Mrs. Snitchey and Mrs. Craggs, wives of the two lawyers. Mrs. Snitchey was, on principle, suspicious of Mr. Craggs; and Mrs. Craggs was, on principle, suspicious of Mr. Snitchey. Mrs. Craggs would say to her lord and master:

Your Snitcheys, indeed! I don’t see what you want with your Snitcheys, for my part. You trust a great deal too much to your Snitcheys, I think, and I hope you may never find my words come true.

Mrs. Snitchey would observe to Mr.
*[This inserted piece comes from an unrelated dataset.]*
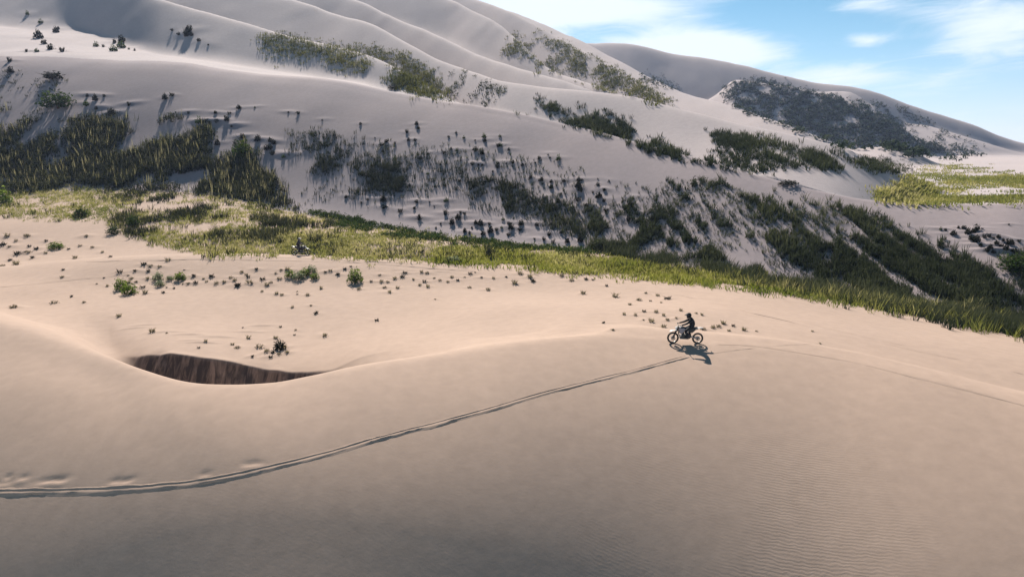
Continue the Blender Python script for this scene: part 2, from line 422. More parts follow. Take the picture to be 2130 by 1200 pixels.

Snitchey:

Snitchey, if ever you were led away by man, take my word for it you are led away by Craggs; and if ever I can read a double purpose in mortal eye, I can read it in Craggs’s eye.--C. Dickens, The Battle of Life, ii. (1846).

Snodgrass (Augustus), M.P.C., a poetical young man, who travels about with Mr. Pickwick, “to inquire into the source of the Hampstead ponds.” He marries Emily Wardle.--C. Dickens, The Pickwick Papers (1836).

Snoring (Great). “Rector of Great Snoring,” a dull, prosy preacher.

Snorro Sturleson, last of the great Icelandic scalds or court poets. He was author of the Younger Edda, in prose, and of the Heimskringla, a chronicle, in verse, of the history of Norway, from the earliest times to the year 1177. The Younger Edda is an abridgement of the Rhythmical Edda (see Sæmund Sigfusson). The Heimskringla appeared in 1230, and the Younger Edda is often called the Snorro Edda. Snorro Sturleson incurred the displeasure of Hakon, king of Norway, who employed assassins to murder him (1178-1241).

⁂ The Heimskringla was translated into English by Samuel Laing, in 1844.

Snout (Tom), the tinker who takes part in the “tragedy” of Pyrămus and Thisbe, played before the duke and duchess of Athens “on their wedding day at night.” Next to Peter Quince and Nick Bottom, the weaver, Snout was by far the most self-important man of the troupe. He was cast for Pyramus’s father, but has nothing to say, and does not even put in an appearance during the play.--Shakespeare, Midsummer Night’s Dream (1592).

Snow King (The), Gustavus Adolphus of Sweden, king of Sweden, killed in the Thirty Years’ War, at the battle of Lutzen. The cabinet of Vienna said, in derision of him, “The Snow King is come, but he can live only in the north, and will melt away as soon as he feels the sun” (1594, 1611-1632).